DATA PROVIDED -
--- --- ---

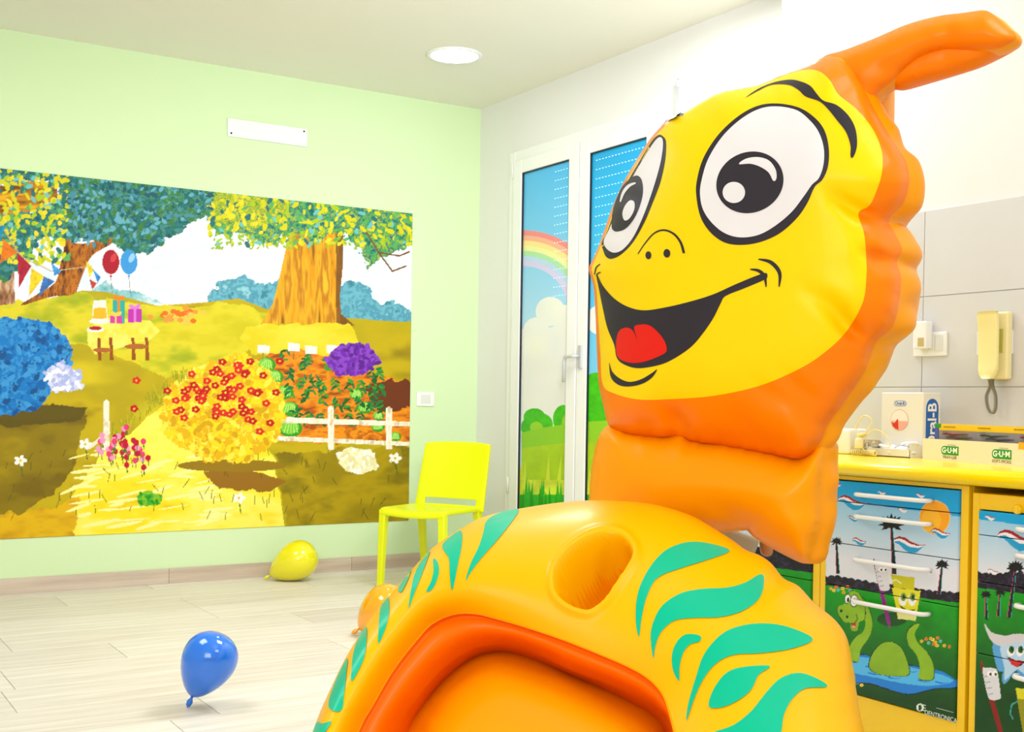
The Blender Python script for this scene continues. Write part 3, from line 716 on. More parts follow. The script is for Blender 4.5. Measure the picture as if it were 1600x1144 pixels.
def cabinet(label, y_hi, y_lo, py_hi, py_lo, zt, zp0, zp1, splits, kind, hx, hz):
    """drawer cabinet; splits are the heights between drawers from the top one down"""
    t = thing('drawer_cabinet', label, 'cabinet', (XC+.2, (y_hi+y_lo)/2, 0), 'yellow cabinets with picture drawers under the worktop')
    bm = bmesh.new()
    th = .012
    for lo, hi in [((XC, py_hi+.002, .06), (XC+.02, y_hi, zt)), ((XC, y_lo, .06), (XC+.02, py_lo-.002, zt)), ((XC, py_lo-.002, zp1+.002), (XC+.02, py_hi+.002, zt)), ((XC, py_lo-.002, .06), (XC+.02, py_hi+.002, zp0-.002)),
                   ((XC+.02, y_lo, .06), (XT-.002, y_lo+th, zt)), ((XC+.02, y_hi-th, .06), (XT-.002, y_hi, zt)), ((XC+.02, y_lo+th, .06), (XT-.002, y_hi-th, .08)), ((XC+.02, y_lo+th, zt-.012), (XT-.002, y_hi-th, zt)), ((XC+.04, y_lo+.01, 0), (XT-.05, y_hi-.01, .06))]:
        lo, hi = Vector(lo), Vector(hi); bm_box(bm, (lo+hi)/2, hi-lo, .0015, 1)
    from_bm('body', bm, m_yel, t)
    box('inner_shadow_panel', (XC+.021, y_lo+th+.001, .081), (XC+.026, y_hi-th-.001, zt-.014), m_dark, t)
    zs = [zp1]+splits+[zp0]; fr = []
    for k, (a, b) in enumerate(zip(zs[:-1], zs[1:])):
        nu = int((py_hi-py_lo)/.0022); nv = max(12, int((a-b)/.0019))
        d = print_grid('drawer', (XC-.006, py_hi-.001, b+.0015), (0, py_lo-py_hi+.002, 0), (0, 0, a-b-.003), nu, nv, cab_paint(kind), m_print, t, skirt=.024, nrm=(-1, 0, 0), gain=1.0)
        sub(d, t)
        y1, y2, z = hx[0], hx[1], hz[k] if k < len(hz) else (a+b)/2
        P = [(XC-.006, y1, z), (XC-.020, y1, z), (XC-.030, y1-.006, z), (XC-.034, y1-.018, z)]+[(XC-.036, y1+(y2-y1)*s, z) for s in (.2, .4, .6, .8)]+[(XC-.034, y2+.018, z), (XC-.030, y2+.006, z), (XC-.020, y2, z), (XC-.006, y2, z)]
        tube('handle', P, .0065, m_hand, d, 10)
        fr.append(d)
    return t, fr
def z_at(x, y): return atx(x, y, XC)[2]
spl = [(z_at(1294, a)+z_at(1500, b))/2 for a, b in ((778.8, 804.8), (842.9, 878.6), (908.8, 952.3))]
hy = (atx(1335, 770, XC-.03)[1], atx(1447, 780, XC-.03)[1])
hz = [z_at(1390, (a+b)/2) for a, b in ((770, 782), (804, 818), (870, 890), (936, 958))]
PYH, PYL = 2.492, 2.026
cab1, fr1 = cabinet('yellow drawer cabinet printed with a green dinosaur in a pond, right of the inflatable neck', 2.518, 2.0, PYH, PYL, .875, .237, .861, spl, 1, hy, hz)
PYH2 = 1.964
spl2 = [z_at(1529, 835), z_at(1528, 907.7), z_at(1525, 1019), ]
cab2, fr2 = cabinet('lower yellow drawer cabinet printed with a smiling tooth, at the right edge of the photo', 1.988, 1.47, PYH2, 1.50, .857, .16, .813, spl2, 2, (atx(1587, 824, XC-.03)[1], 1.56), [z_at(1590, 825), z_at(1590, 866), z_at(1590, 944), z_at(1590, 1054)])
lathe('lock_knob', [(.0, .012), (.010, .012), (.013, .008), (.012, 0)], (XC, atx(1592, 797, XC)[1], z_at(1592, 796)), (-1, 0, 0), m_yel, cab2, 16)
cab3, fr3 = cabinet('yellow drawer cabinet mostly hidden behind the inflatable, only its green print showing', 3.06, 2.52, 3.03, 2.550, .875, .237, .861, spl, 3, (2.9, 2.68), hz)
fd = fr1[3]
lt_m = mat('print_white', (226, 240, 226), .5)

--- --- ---

Using the data above, write out every line exactly, leaving the images behind.

ANSWER -
The Blender Python script for this scene continues. Write part 3, from line 716 on. More parts follow. The script is for Blender 4.5. Measure the picture as if it were 1600x1144 pixels.
def cabinet(label, y_hi, y_lo, py_hi, py_lo, zt, zp0, zp1, splits, kind, hx, hz):
    """drawer cabinet; splits are the heights between drawers from the top one down"""
    t = thing('drawer_cabinet', label, 'cabinet', (XC+.2, (y_hi+y_lo)/2, 0), 'yellow cabinets with picture drawers under the worktop')
    bm = bmesh.new()
    th = .012
    for lo, hi in [((XC, py_hi+.002, .06), (XC+.02, y_hi, zt)), ((XC, y_lo, .06), (XC+.02, py_lo-.002, zt)), ((XC, py_lo-.002, zp1+.002), (XC+.02, py_hi+.002, zt)), ((XC, py_lo-.002, .06), (XC+.02, py_hi+.002, zp0-.002)),
                   ((XC+.02, y_lo, .06), (XT-.002, y_lo+th, zt)), ((XC+.02, y_hi-th, .06), (XT-.002, y_hi, zt)), ((XC+.02, y_lo+th, .06), (XT-.002, y_hi-th, .08)), ((XC+.02, y_lo+th, zt-.012), (XT-.002, y_hi-th, zt)), ((XC+.04, y_lo+.01, 0), (XT-.05, y_hi-.01, .06))]:
        lo, hi = Vector(lo), Vector(hi); bm_box(bm, (lo+hi)/2, hi-lo, .0015, 1)
    from_bm('body', bm, m_yel, t)
    box('inner_shadow_panel', (XC+.021, y_lo+th+.001, .081), (XC+.026, y_hi-th-.001, zt-.014), m_dark, t)
    zs = [zp1]+splits+[zp0]; fr = []
    for k, (a, b) in enumerate(zip(zs[:-1], zs[1:])):
        nu = int((py_hi-py_lo)/.0022); nv = max(12, int((a-b)/.0019))
        d = print_grid('drawer', (XC-.006, py_hi-.001, b+.0015), (0, py_lo-py_hi+.002, 0), (0, 0, a-b-.003), nu, nv, cab_paint(kind), m_print, t, skirt=.024, nrm=(-1, 0, 0), gain=1.0)
        sub(d, t)
        y1, y2, z = hx[0], hx[1], hz[k] if k < len(hz) else (a+b)/2
        P = [(XC-.006, y1, z), (XC-.020, y1, z), (XC-.030, y1-.006, z), (XC-.034, y1-.018, z)]+[(XC-.036, y1+(y2-y1)*s, z) for s in (.2, .4, .6, .8)]+[(XC-.034, y2+.018, z), (XC-.030, y2+.006, z), (XC-.020, y2, z), (XC-.006, y2, z)]
        tube('handle', P, .0065, m_hand, d, 10)
        fr.append(d)
    return t, fr
def z_at(x, y): return atx(x, y, XC)[2]
spl = [(z_at(1294, a)+z_at(1500, b))/2 for a, b in ((778.8, 804.8), (842.9, 878.6), (908.8, 952.3))]
hy = (atx(1335, 770, XC-.03)[1], atx(1447, 780, XC-.03)[1])
hz = [z_at(1390, (a+b)/2) for a, b in ((770, 782), (804, 818), (870, 890), (936, 958))]
PYH, PYL = 2.492, 2.026
cab1, fr1 = cabinet('yellow drawer cabinet printed with a green dinosaur in a pond, right of the inflatable neck', 2.518, 2.0, PYH, PYL, .875, .237, .861, spl, 1, hy, hz)
PYH2 = 1.964
spl2 = [z_at(1529, 835), z_at(1528, 907.7), z_at(1525, 1019), ]
cab2, fr2 = cabinet('lower yellow drawer cabinet printed with a smiling tooth, at the right edge of the photo', 1.988, 1.47, PYH2, 1.50, .857, .16, .813, spl2, 2, (atx(1587, 824, XC-.03)[1], 1.56), [z_at(1590, 825), z_at(1590, 866), z_at(1590, 944), z_at(1590, 1054)])
lathe('lock_knob', [(.0, .012), (.010, .012), (.013, .008), (.012, 0)], (XC, atx(1592, 797, XC)[1], z_at(1592, 796)), (-1, 0, 0), m_yel, cab2, 16)
cab3, fr3 = cabinet('yellow drawer cabinet mostly hidden behind the inflatable, only its green print showing', 3.06, 2.52, 3.03, 2.550, .875, .237, .861, spl, 3, (2.9, 2.68), hz)
fd = fr1[3]
lt_m = mat('print_white', (226, 240, 226), .5)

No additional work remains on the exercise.